▶ Dataset extract:
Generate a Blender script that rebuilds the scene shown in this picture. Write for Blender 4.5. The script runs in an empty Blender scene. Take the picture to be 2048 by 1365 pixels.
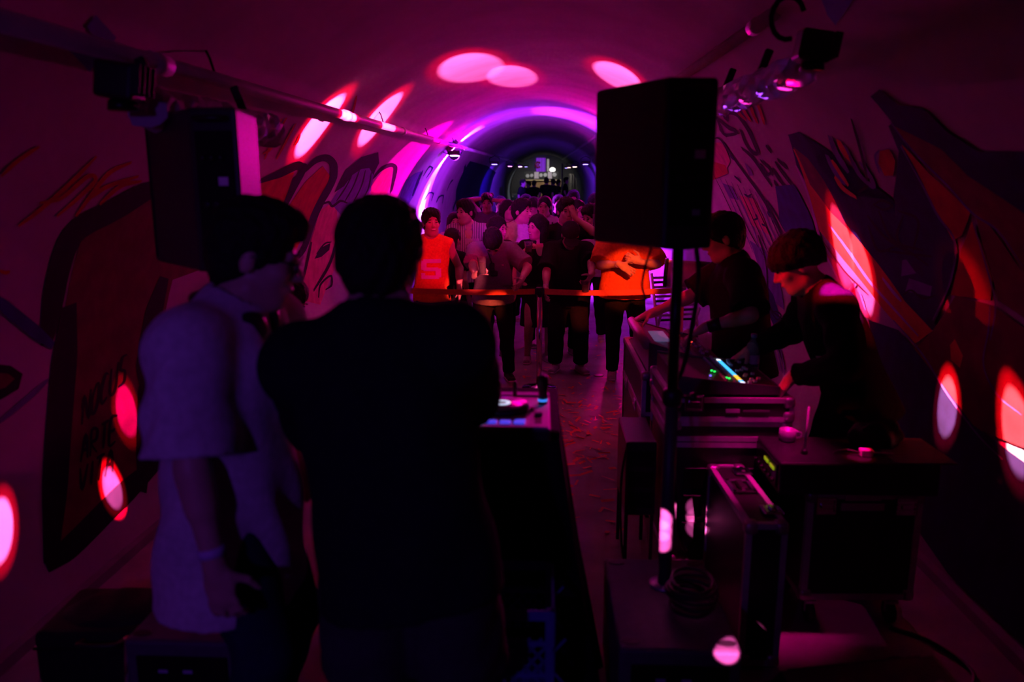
import bpy, bmesh, math, random
import numpy as np
from mathutils import Vector, Matrix
random.seed(7); np.random.seed(7)
S = bpy.context.scene
COL = S.collection
PI = math.pi

# ------------------------------------------------------------------ camera
CAMP = (0.05, 0.0, 1.82)
YAW, PITCH, FPX = math.radians(2.4625), math.radians(11.3988), 1550.0
cd = bpy.data.cameras.new('camera'); cam = bpy.data.objects.new('camera', cd); COL.objects.link(cam)
cd.sensor_width = 36.0; cd.lens = FPX / 2048 * 36.0; cd.clip_start = 0.02; cd.clip_end = 300
cam.location = CAMP
cam.rotation_euler = (PI / 2 - PITCH, 0, YAW)
cd.dof.use_dof = True; cd.dof.focus_distance = 7.3; cd.dof.aperture_fstop = 1.7
S.camera = cam

# ------------------------------------------------------------------ world and exposure
w = bpy.data.worlds.new('night'); S.world = w; w.use_nodes = True
w.node_tree.nodes['Background'].inputs[0].default_value = (0.02, 0.01, 0.05, 1)
w.node_tree.nodes['Background'].inputs[1].default_value = 0.02
S.view_settings.view_transform = 'Standard'; S.view_settings.look = 'None'
S.view_settings.exposure = 0.0; S.view_settings.gamma = 1.0
S.view_settings.use_curve_mapping = False
S.cycles.use_denoising = True
S.cycles.max_bounces = 4; S.cycles.diffuse_bounces = 2; S.cycles.glossy_bounces = 2
S.cycles.transmission_bounces = 4; S.cycles.transparent_max_bounces = 6
S.cycles.use_adaptive_sampling = True; S.cycles.adaptive_threshold = .06
S.cycles.caustics_reflective = False; S.cycles.caustics_refractive = False
S.cycles.sample_clamp_indirect = 4.0

# ------------------------------------------------------------------ picture <-> place
_f = np.array([-math.sin(YAW) * math.cos(PITCH), math.cos(YAW) * math.cos(PITCH), -math.sin(PITCH)])
_r = np.array([math.cos(YAW), math.sin(YAW), 0.0]); _u = np.cross(_r, _f); _C = np.array(CAMP)
XC, RV, ZC, SL = -0.06, 2.1, 0.70, 0.0175        # the vault: axis, radius, centre height, rise per metre
def ray(px, py): return _f + _r * (px - 1024.0) / FPX - _u * (py - 682.5) / FPX
def at(px, py, Y): d = ray(px, py); return _C + d * (Y / d[1])
def atz(px, py, z): d = ray(px, py); return _C + d * ((z - _C[2]) / d[2])
def proj(P): v = np.array(P) - _C; q = v @ _f; return np.array([1024 + FPX * (v @ _r) / q, 682.5 - FPX * (v @ _u) / q])
def vault(px, py):
    d = ray(px, py); dz = d[2] - SL * d[1]; x0 = _C[0] - XC; c0 = _C[2] - ZC
    A = d[0] ** 2 + dz ** 2; B = 2 * (x0 * d[0] + c0 * dz); Cc = x0 * x0 + c0 * c0 - RV * RV
    t = (-B + math.sqrt(max(B * B - 4 * A * Cc, 0))) / (2 * A); return _C + d * t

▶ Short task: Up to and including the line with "S.camera = cam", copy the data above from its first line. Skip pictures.

▶ Exercise answer:
Generate a Blender script that rebuilds the scene shown in this picture. Write for Blender 4.5. The script runs in an empty Blender scene. Take the picture to be 2048 by 1365 pixels.
import bpy, bmesh, math, random
import numpy as np
from mathutils import Vector, Matrix
random.seed(7); np.random.seed(7)
S = bpy.context.scene
COL = S.collection
PI = math.pi

# ------------------------------------------------------------------ camera
CAMP = (0.05, 0.0, 1.82)
YAW, PITCH, FPX = math.radians(2.4625), math.radians(11.3988), 1550.0
cd = bpy.data.cameras.new('camera'); cam = bpy.data.objects.new('camera', cd); COL.objects.link(cam)
cd.sensor_width = 36.0; cd.lens = FPX / 2048 * 36.0; cd.clip_start = 0.02; cd.clip_end = 300
cam.location = CAMP
cam.rotation_euler = (PI / 2 - PITCH, 0, YAW)
cd.dof.use_dof = True; cd.dof.focus_distance = 7.3; cd.dof.aperture_fstop = 1.7
S.camera = cam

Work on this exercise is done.